[START OF Source material]

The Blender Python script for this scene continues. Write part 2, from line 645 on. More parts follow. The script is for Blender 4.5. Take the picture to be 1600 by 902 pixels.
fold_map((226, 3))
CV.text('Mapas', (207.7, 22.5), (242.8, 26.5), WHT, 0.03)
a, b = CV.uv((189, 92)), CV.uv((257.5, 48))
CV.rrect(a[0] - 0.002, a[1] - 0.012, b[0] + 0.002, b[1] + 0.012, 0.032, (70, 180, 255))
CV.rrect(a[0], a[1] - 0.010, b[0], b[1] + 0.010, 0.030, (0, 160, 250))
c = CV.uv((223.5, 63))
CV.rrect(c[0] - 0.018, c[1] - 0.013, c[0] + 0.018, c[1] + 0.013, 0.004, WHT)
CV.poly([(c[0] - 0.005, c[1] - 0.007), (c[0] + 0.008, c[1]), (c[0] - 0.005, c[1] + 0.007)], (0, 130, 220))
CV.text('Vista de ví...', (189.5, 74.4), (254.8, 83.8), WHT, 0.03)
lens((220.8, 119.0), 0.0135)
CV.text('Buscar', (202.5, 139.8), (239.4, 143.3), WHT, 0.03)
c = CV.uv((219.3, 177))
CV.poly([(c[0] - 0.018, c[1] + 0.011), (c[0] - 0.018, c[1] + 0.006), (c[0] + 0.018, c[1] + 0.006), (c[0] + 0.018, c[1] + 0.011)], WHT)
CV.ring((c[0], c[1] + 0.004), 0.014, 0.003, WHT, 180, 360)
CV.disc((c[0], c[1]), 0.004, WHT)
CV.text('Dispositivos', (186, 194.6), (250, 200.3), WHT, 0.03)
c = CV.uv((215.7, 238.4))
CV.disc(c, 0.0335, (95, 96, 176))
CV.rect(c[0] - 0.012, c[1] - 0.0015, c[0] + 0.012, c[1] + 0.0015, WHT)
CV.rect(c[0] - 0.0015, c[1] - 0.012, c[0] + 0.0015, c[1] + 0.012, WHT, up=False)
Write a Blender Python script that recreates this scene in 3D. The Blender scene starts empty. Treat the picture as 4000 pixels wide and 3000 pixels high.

[END OF Source material]

Exercise task:
Transcribe the material exactly as it reads.

Written solution:
The Blender Python script for this scene continues. Write part 2, from line 645 on. More parts follow. The script is for Blender 4.5. Take the picture to be 1600 by 902 pixels.
fold_map((226, 3))
CV.text('Mapas', (207.7, 22.5), (242.8, 26.5), WHT, 0.03)
a, b = CV.uv((189, 92)), CV.uv((257.5, 48))
CV.rrect(a[0] - 0.002, a[1] - 0.012, b[0] + 0.002, b[1] + 0.012, 0.032, (70, 180, 255))
CV.rrect(a[0], a[1] - 0.010, b[0], b[1] + 0.010, 0.030, (0, 160, 250))
c = CV.uv((223.5, 63))
CV.rrect(c[0] - 0.018, c[1] - 0.013, c[0] + 0.018, c[1] + 0.013, 0.004, WHT)
CV.poly([(c[0] - 0.005, c[1] - 0.007), (c[0] + 0.008, c[1]), (c[0] - 0.005, c[1] + 0.007)], (0, 130, 220))
CV.text('Vista de ví...', (189.5, 74.4), (254.8, 83.8), WHT, 0.03)
lens((220.8, 119.0), 0.0135)
CV.text('Buscar', (202.5, 139.8), (239.4, 143.3), WHT, 0.03)
c = CV.uv((219.3, 177))
CV.poly([(c[0] - 0.018, c[1] + 0.011), (c[0] - 0.018, c[1] + 0.006), (c[0] + 0.018, c[1] + 0.006), (c[0] + 0.018, c[1] + 0.011)], WHT)
CV.ring((c[0], c[1] + 0.004), 0.014, 0.003, WHT, 180, 360)
CV.disc((c[0], c[1]), 0.004, WHT)
CV.text('Dispositivos', (186, 194.6), (250, 200.3), WHT, 0.03)
c = CV.uv((215.7, 238.4))
CV.disc(c, 0.0335, (95, 96, 176))
CV.rect(c[0] - 0.012, c[1] - 0.0015, c[0] + 0.012, c[1] + 0.0015, WHT)
CV.rect(c[0] - 0.0015, c[1] - 0.012, c[0] + 0.0015, c[1] + 0.012, WHT, up=False)
Write a Blender Python script that recreates this scene in 3D. The Blender scene starts empty. Treat the picture as 4000 pixels wide and 3000 pixels high.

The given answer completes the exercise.